Almost a year after chemical spill, WVAWC still defending water quality

CHARLESTON, W.Va. — Nearly a year after the Freedom Industries chemical spill on the Elk River contaminated tap water for an estimated 300,000 West Virginians, officials with West Virginia American Water Company are still trying to reassure customers the water is safe.

Jeff McIntyre, president of WVAWC, said the Jan. 9, 2014 spill of crude MCHM upriver from the Kanawha Valley Water Treatment facility that provides water to parts of nine counties and the subsequent water emergency “shook the community.”

The aftershocks, he said, are still being felt as the one-year anniversary of the spill approaches.

“We’re just trying to rebuild that confidence in the community by the things that we’re doing and having people understand that, yes, they have a choice to make, but it is a good choice to go back to drinking the tap water,” McIntyre said on Wednesday’s MetroNews “Talkline.”
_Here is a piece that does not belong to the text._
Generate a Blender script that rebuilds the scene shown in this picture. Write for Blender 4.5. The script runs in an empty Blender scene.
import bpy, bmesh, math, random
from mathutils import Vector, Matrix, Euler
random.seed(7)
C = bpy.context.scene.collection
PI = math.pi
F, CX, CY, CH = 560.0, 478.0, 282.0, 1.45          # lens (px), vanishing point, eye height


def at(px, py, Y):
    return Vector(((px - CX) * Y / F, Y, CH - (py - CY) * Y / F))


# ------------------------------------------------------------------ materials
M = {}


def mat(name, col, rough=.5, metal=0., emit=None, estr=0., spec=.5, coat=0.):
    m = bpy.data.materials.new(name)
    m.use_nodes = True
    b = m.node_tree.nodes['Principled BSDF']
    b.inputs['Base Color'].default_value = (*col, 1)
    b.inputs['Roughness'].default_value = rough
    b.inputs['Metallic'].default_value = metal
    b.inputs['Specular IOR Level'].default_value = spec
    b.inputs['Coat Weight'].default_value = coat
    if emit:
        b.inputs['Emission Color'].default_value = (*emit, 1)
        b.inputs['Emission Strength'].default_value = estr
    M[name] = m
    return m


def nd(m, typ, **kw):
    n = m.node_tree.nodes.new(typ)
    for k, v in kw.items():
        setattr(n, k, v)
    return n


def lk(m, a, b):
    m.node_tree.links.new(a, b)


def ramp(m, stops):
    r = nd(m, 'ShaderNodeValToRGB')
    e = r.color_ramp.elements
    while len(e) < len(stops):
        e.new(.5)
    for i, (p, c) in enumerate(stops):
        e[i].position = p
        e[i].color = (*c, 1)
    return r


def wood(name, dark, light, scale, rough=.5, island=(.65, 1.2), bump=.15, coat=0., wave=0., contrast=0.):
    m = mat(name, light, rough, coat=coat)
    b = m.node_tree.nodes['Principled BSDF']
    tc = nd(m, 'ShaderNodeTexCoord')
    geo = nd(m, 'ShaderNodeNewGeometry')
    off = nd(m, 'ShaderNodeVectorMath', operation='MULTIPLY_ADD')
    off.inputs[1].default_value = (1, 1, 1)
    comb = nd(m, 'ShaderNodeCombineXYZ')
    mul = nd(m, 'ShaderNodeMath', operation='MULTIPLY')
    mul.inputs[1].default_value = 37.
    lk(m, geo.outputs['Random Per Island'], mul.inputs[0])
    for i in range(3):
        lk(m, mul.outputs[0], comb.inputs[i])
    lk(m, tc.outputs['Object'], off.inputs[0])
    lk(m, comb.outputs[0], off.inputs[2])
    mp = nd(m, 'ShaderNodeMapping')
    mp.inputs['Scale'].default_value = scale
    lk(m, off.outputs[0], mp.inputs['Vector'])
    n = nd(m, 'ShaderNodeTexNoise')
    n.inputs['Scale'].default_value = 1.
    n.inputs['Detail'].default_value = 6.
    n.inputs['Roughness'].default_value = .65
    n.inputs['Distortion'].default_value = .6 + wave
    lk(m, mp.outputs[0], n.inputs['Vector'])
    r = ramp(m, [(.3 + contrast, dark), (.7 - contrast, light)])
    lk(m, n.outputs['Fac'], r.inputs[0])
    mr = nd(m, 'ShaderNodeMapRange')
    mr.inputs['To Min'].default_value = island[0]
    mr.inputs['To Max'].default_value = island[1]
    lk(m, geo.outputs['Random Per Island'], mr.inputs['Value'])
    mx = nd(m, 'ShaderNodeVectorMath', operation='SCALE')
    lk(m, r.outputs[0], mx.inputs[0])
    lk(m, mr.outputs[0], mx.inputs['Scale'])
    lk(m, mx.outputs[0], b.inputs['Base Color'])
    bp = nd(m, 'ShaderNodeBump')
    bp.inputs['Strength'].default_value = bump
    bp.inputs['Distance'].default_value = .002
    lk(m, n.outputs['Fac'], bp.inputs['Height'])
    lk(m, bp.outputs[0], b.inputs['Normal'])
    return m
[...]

So far, he said, West Virginia American Water has spent $12 million in direct response to the Freedom Industries chemical spill and its aftermath. In mailings sent to WVAWC customers recently, the company detailed the steps taken in the past 12 months.

“This letter that went out was, in large part, in (response to) hearing people saying that nothing was being done,” McIntyre said. The WVAWC response, he argued, has been extensive thus far and will continue into the New Year.

Those steps have included source water protection planning, investments in new lab equipment for water testing and early detection systems, methods of addressing water loss, improvements to the emergency customer notification system plus emergency planning along with evaluations of possible alternate water sources.

WVAWC’s Kanawha Valley Water Treatment facility has one water intake on the Elk River. According to McIntyre’s estimates, building a second water intake, possibly on the Kanawha River, could cost between $70 million and $150 million.

Jan. 1 is the deadline for tank inspections mandated in the Aboveground Storage Tank Act, the legislation written in response to the Freedom Industries chemical spill.

It required storage tanks, like the Freedom tank that leaked MCHM, to be registered with the state Department of Environmental Protection along with tank-specific emergency response plans and, in some cases, subjected to inspections. Additionally, water utilities must develop emergency plans.

McIntyre said he believes the law will make a difference.

“We’re looking at added protection to an already world-class water treatment facility and some of the things that we’re looking at go beyond the legislation,” he said. “We’ve all been impacted by this. We’re learning from this event.”

Several former Freedom Industries executives, including Gary Southern, Freedom’s former president, are facing federal charges for alleged violations of the federal Clean Water Act tied to, what federal officials called, “unsound” operations at the Elk River tank farm in Charleston.

“They put an entire population needlessly at risk,” U.S. Attorney General Eric Holder said in December.